Long time no read, eh? It’s 2011 and I managed to not post at all for years. Oh well.
This post shall be about my current night time endeavour: doing a short course in the Philosophy of Science.
I love philosophy and especially the science part, because I have the vision of one day helping scientists bridge between their professional aspiration for accuracy and the layman’s need to understand what the point of science is. There are plenty of popular science books out there but most are written by scientists with a limit knowledge of philosophy (which tends to be the reason why they use the word “truth” and “fact” so unquestioning).
My course is introductory, so I simply get a broad overview of the great contributors to the Philosophy of Science and their views on scientific revolutions, the scientific method and science in general and in particular.
The biggest names so far, were Karl Popper, Thomas Kuhn, Imre Lakatos and Paul Feyerabend. All four approach science and its issues in, at times, vastly different ways and to anticipate the outcome for you: I do not agree with any of them. Therefore, my personal goal is to review each and make up a better (i.e. better for me) theory up as I progress in my understanding. Maybe I tell you a little bit about the Big 4 mentioned.
Karl Popper or Mr Wrong
Popper, like all of the philosophers of science, was greatly concerned with the so-called demarcation problem. The demarcation problem is the peculiar issue that it’s bloody hard to distinguish between science and everything else that has theories but probably isn’t science (you know religion, pseudoscience, somewhat-but-not-really science and ultimately, philosophy). Popper’s idea was that a single theory could be judge by its ability to be false. If a scientist goes and tests a theory, he shall do so to refute it. If at any one time the respective theory has a flaw, it must be abandoned.

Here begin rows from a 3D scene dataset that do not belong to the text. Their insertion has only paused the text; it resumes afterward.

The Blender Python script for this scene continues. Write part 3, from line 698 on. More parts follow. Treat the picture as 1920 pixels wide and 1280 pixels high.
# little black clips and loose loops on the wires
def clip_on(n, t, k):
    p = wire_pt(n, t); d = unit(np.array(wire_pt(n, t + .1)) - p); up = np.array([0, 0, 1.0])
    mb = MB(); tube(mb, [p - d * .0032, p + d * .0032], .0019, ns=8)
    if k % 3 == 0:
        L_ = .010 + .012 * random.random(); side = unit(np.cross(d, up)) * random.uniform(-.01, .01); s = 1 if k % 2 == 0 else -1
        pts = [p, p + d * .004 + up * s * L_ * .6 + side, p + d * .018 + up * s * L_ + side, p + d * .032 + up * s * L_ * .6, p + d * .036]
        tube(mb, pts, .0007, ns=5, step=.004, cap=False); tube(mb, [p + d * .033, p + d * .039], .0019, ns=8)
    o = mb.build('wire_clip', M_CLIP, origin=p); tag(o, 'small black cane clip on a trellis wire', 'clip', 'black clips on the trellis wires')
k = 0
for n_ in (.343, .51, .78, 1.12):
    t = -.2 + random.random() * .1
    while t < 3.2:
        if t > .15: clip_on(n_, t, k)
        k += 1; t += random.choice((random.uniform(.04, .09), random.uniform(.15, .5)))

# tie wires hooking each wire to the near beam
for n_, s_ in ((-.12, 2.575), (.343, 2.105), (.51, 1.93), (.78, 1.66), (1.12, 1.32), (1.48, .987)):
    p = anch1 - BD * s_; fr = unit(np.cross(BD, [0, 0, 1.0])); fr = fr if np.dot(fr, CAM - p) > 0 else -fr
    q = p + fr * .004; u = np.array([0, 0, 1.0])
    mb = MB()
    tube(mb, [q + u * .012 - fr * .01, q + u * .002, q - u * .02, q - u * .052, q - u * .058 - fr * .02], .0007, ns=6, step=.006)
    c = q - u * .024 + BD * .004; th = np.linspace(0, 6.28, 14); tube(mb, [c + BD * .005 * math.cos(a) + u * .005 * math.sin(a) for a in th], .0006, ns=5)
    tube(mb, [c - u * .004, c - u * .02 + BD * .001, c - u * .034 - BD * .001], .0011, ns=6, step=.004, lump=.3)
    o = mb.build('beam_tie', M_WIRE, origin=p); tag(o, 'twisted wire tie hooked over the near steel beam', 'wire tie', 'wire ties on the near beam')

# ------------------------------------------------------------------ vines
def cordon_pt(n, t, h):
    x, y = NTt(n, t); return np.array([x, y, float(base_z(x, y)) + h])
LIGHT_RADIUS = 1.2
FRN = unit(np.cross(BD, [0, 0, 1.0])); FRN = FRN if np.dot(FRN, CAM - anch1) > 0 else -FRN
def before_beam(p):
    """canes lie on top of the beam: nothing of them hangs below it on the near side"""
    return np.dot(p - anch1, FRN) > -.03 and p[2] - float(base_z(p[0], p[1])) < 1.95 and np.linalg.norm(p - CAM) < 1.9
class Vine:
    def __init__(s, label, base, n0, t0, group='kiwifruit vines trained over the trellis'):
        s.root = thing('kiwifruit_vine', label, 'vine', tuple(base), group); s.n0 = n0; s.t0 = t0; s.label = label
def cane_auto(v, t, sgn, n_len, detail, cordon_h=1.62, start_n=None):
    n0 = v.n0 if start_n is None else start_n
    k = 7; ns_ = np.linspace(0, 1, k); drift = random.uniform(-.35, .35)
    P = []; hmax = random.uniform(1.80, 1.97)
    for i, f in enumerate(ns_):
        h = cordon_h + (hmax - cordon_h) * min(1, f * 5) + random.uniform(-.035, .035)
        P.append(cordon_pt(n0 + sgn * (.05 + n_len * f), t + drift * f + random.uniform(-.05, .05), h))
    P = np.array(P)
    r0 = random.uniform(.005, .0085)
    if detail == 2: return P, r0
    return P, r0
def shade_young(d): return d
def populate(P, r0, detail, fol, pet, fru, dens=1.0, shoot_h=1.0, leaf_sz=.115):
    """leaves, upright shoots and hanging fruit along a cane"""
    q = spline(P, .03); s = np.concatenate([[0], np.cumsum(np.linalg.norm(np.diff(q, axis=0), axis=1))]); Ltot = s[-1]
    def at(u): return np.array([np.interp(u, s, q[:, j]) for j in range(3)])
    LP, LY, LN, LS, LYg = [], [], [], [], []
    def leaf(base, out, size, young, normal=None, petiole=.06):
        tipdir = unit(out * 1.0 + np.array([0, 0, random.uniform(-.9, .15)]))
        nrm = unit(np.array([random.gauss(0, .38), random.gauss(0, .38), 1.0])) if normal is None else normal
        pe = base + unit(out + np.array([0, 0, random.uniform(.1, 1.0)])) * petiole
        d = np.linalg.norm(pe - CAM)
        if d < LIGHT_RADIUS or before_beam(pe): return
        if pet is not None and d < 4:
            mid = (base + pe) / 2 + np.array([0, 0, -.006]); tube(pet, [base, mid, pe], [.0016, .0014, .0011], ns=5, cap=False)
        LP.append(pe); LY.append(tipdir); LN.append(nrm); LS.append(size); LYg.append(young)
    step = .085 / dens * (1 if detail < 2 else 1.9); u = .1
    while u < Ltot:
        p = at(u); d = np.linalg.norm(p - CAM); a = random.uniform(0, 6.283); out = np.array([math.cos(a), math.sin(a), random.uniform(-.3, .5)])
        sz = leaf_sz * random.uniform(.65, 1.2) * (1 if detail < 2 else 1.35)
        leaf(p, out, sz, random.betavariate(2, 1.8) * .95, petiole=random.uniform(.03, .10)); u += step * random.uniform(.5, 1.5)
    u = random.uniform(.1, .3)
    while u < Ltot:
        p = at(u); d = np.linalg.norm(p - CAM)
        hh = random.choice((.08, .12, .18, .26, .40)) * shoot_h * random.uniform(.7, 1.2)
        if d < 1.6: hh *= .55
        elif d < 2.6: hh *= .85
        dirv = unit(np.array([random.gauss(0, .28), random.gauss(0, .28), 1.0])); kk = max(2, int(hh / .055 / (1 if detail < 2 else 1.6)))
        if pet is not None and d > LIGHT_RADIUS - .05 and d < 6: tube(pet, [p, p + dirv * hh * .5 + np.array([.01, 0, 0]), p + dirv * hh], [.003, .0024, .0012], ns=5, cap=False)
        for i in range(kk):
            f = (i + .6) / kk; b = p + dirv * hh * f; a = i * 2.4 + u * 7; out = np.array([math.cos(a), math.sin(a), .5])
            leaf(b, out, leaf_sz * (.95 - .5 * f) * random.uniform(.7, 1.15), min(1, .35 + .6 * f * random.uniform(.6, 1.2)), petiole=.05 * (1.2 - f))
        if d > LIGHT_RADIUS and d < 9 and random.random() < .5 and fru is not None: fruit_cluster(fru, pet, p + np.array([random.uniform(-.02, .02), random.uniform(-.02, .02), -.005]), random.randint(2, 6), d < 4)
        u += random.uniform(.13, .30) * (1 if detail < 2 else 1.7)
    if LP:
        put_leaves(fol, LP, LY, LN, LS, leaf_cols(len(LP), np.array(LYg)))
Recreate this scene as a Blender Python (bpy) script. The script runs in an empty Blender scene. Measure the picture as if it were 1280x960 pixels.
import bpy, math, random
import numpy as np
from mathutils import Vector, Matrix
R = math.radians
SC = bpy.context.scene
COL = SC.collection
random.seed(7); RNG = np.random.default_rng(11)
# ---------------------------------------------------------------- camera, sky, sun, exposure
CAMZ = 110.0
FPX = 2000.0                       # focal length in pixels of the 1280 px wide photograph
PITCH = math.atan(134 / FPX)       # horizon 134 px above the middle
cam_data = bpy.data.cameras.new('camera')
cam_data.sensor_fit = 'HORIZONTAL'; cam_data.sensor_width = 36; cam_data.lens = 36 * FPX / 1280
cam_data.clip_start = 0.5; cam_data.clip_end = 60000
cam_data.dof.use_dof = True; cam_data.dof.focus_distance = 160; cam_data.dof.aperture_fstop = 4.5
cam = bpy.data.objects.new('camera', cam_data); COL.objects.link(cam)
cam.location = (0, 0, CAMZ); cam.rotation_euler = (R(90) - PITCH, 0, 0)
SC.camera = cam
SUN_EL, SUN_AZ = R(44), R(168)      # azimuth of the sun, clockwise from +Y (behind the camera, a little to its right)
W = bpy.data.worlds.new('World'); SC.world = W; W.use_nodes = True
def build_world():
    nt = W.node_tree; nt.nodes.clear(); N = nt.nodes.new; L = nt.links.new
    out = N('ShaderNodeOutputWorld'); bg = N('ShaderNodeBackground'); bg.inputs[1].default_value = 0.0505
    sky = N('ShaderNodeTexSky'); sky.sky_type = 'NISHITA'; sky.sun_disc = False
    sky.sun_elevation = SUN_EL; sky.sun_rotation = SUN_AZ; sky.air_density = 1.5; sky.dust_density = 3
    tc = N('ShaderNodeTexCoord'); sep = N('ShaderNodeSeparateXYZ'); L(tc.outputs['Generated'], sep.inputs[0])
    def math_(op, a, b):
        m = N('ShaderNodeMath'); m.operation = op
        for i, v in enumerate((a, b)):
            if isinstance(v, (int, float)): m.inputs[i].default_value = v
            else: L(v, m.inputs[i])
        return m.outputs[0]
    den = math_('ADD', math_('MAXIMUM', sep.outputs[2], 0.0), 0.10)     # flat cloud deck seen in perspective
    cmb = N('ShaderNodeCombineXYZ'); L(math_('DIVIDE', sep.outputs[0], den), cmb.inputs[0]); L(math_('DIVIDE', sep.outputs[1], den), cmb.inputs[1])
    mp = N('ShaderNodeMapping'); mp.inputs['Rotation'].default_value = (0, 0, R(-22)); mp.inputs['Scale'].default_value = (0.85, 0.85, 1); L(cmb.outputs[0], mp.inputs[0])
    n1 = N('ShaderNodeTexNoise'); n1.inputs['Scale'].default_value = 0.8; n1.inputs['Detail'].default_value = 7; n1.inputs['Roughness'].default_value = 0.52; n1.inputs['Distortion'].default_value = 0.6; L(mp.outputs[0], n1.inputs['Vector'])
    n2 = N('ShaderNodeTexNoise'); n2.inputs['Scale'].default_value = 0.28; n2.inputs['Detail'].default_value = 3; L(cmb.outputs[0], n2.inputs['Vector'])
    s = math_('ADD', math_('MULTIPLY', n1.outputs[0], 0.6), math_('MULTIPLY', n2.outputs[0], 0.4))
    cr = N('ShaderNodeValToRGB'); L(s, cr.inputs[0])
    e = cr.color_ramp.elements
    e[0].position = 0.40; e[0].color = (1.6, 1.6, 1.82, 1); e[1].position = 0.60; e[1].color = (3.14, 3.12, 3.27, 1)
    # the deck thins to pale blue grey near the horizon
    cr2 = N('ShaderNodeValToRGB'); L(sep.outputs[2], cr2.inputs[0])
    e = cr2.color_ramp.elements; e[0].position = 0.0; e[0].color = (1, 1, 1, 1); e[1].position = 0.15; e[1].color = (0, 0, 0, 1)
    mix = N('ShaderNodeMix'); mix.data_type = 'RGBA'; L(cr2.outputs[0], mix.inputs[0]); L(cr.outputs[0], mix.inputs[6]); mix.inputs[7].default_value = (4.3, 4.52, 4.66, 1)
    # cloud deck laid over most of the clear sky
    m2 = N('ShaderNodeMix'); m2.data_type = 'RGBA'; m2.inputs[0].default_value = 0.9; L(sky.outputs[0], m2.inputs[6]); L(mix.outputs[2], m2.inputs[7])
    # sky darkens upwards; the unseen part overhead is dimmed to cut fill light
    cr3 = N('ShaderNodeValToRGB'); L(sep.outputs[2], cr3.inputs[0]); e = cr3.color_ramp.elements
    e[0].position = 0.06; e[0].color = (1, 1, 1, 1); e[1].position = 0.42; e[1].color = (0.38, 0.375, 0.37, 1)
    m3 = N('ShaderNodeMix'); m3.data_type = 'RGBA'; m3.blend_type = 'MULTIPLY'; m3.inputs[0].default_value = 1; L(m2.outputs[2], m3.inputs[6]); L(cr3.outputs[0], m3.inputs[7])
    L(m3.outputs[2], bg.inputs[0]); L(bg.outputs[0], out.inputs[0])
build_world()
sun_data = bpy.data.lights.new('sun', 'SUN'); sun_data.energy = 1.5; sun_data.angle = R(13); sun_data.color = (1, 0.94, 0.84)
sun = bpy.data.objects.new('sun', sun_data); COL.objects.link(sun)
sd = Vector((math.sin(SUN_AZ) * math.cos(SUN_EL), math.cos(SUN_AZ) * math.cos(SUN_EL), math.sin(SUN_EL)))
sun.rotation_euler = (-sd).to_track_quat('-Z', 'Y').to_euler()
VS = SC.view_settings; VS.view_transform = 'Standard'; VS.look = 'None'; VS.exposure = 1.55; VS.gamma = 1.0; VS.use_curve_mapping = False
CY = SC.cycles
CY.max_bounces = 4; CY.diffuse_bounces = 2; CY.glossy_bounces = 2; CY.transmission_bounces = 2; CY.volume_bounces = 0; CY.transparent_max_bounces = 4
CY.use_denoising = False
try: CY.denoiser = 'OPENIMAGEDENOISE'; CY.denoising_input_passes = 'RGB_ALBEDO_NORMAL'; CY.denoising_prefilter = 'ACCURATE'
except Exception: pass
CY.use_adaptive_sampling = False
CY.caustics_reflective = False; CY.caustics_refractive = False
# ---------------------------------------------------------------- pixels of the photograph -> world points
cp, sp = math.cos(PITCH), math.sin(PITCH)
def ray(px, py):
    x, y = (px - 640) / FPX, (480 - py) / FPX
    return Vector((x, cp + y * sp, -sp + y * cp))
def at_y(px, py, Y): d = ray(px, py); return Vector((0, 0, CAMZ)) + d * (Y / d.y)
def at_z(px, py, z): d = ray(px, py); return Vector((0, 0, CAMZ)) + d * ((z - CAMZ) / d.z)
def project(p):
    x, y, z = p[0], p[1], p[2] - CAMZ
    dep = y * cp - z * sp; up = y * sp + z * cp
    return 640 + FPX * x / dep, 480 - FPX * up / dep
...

In simple terms, if we have the assumption that all tomatoes are red, we must go out and try to find a not-red tomato. If we come across a yellow tomato, we must abandon the assumption that all tomatoes are red. We have refuted our theory and the theory that all tomatoes are red is now non-science.
Thomas Kuhn or Co-exist not, my good ‘ol paradigm!
Thomas Kuhn decided to go a bit beyond Popper. While Popper had sought to distinguish only between theories, Kuhn wanted to distinguish between entire schools circling around a theory. When Kuhn encountered a theory, which had laws and a core idea, he would look if that theory also came with a how-to description on how it could solve existing problems and new technological advancements. If a theory had all that, he called it a paradigm. If a paradigm starts to be disturbed by anomalies and they pile up, the whole thing gets into a crisis. Scientists look for new ideas and if those are tried and enough scientists persuaded (that can happen simply through enough of the old people dying); we have experienced a paradigm shift.
Simple: Dude has an idea, persuades enough people, people work on it until something seems fishy, big fight, new dude, new idea, new people persuaded – repeat ad nauseam!
Imre Lakatos or Now children, let’s not fight!
Lakatos was influenced by both, Popper and Kuhn. He agreed with some stuff from either party but was determined to solve the problems their theories proposed. To do so, he introduced his idea of scientific research programmes (SRP). A SRP had three characteristic: a hard core, the key idea that needed protection from falsification, a protective belt with auxiliary hypotheses, body guards to the hard core and positive heuristics, a funny word describing the ability of a SRP to deal with anomalies. Lakatos thought that the scientist had to decide if a theory is better than another rather than if it were true.
Simpleville: A theory has new interesting ideas, so me, Dr Blogreader, goes after this one, instead of the old one that just became too weird or boring.
Paul Feyerabend or Anarchy with a PhD!
Feyerabend is a controversial philosopher with the sharp idea that there is no scientific method at all and that’s how it should be. He thought that methodological rules would limit scientific progress and de-humanize scientists
That’s pretty much the essence that is important to know about Feyerabend.
And that is what I think about lately, how to distinguish science from non-science. Cheers!